**Exercise prompt**
Retype only what runs from the first line of the listing to the line holding "scn.camera = camo", both included. Do not retype the pictures.

==== Material provided ====

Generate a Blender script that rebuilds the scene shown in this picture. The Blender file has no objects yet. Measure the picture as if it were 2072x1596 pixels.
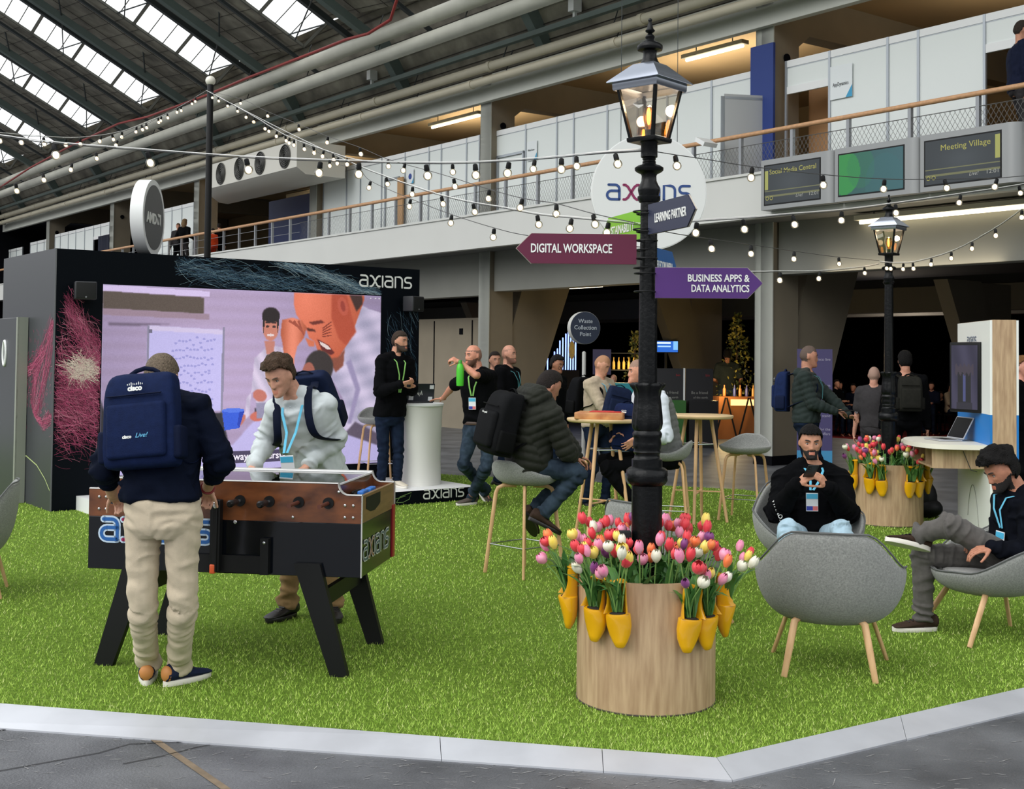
import bpy, bmesh, math, random
import numpy as np
from mathutils import Vector, Matrix, Quaternion, noise
V = Vector
scn = bpy.context.scene
COL = scn.collection
PI = math.pi
random.seed(11)

# ---------------------------------------------------------------- camera
FPX, PPX, PPY, CAMH = 2500.0, 1036.0, 640.0, 1.70
TH, PH = math.radians(1.787), math.radians(0.6)
CFW = V((0, math.cos(TH), math.sin(TH)))
_r0, _u0 = V((1, 0, 0)), V((0, -math.sin(TH), math.cos(TH)))
CR = math.cos(PH) * _r0 + math.sin(PH) * _u0
CU = -math.sin(PH) * _r0 + math.cos(PH) * _u0
CC = V((0, 0, CAMH))
cam = bpy.data.cameras.new('camera')
cam.sensor_fit = 'HORIZONTAL'
cam.sensor_width = 36.0
cam.lens = 36.0 * FPX / 2072.0
cam.shift_y = -(798.0 - PPY) / 2072.0
cam.clip_end = 400
camo = bpy.data.objects.new('camera', cam)
COL.objects.link(camo)
camo.matrix_world = Matrix(((CR.x, CU.x, -CFW.x, CC.x), (CR.y, CU.y, -CFW.y, CC.y), (CR.z, CU.z, -CFW.z, CC.z), (0, 0, 0, 1)))
scn.camera = camo

# ---------------------------------------------------------------- daylight (overcast sky that comes in through the roof)
world = bpy.data.worlds.new('overcast_sky')
scn.world = world
world.use_nodes = True
wn, wl = world.node_tree.nodes, world.node_tree.links
bg = wn['Background']
tc = wn.new('ShaderNodeTexCoord'); sx = wn.new('ShaderNodeSeparateXYZ'); cr = wn.new('ShaderNodeValToRGB')
wl.new(tc.outputs['Generated'], sx.inputs[0]); wl.new(sx.outputs['Z'], cr.inputs[0]); wl.new(cr.outputs[0], bg.inputs[0])
el = cr.color_ramp.elements
el[0].position, el[0].color = 0.02, (0.30, 0.305, 0.31, 1)
el[1].position, el[1].color = 0.97, (1.35, 1.38, 1.40, 1)
e = el.new(0.16); e.color = (1.5, 1.54, 1.56, 1)
e = el.new(0.09); e.color = (0.5, 0.51, 0.52, 1)
bg.inputs[1].default_value = 1.0
sun = bpy.data.lights.new('skylight_glow', 'SUN'); sun.energy = 1.7; sun.angle = math.radians(55); sun.color = (1.0, 0.98, 0.95)
suno = bpy.data.objects.new('skylight_glow', sun); COL.objects.link(suno)
suno.rotation_euler = V((.62, .50, -.74)).to_track_quat('-Z', 'Y').to_euler()
vs = scn.view_settings
vs.view_transform = 'Standard'; vs.look = 'None'; vs.exposure = 0.0; vs.gamma = 1.0; vs.use_curve_mapping = False
scn.cycles.max_bounces = 6
scn.cycles.diffuse_bounces = 3
scn.cycles.glossy_bounces = 3
scn.cycles.transparent_max_bounces = 12
scn.cycles.caustics_reflective = False
scn.cycles.caustics_refractive = False
scn.cycles.sample_clamp_indirect = 4.0
scn.cycles.use_denoising = True

# ---------------------------------------------------------------- picture geometry: pixel -> place
def ray(x, y):
    return (CFW * FPX + CR * (x - PPX) + CU * (PPY - y)).normalized()
def at(x, y, z=0.0):
    d = ray(x, y); return CC + d * ((z - CAMH) / d.z)
def dep(x, y, Y):
    d = ray(x, y); return CC + d * (Y / d.y)
AX, BX, ZX = V((-.6, .8, 0)), V((.8, .6, 0)), V((0, 0, 1))
P0 = V((4.215, 19.981, 0))
def F(s, o, z):                     # facade frame: along, behind, up
    return P0 + AX * s + BX * o + ZX * z
def onF(x, y, o=0.0):
    d = ray(x, y); q = CC + d * ((P0 + BX * o - CC).dot(BX) / d.dot(BX)); return (q - P0).dot(AX), q.z
FROT = math.atan2(BX.y, BX.x)       # local x = B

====

**The response**
Generate a Blender script that rebuilds the scene shown in this picture. The Blender file has no objects yet. Measure the picture as if it were 2072x1596 pixels.
import bpy, bmesh, math, random
import numpy as np
from mathutils import Vector, Matrix, Quaternion, noise
V = Vector
scn = bpy.context.scene
COL = scn.collection
PI = math.pi
random.seed(11)

# ---------------------------------------------------------------- camera
FPX, PPX, PPY, CAMH = 2500.0, 1036.0, 640.0, 1.70
TH, PH = math.radians(1.787), math.radians(0.6)
CFW = V((0, math.cos(TH), math.sin(TH)))
_r0, _u0 = V((1, 0, 0)), V((0, -math.sin(TH), math.cos(TH)))
CR = math.cos(PH) * _r0 + math.sin(PH) * _u0
CU = -math.sin(PH) * _r0 + math.cos(PH) * _u0
CC = V((0, 0, CAMH))
cam = bpy.data.cameras.new('camera')
cam.sensor_fit = 'HORIZONTAL'
cam.sensor_width = 36.0
cam.lens = 36.0 * FPX / 2072.0
cam.shift_y = -(798.0 - PPY) / 2072.0
cam.clip_end = 400
camo = bpy.data.objects.new('camera', cam)
COL.objects.link(camo)
camo.matrix_world = Matrix(((CR.x, CU.x, -CFW.x, CC.x), (CR.y, CU.y, -CFW.y, CC.y), (CR.z, CU.z, -CFW.z, CC.z), (0, 0, 0, 1)))
scn.camera = camo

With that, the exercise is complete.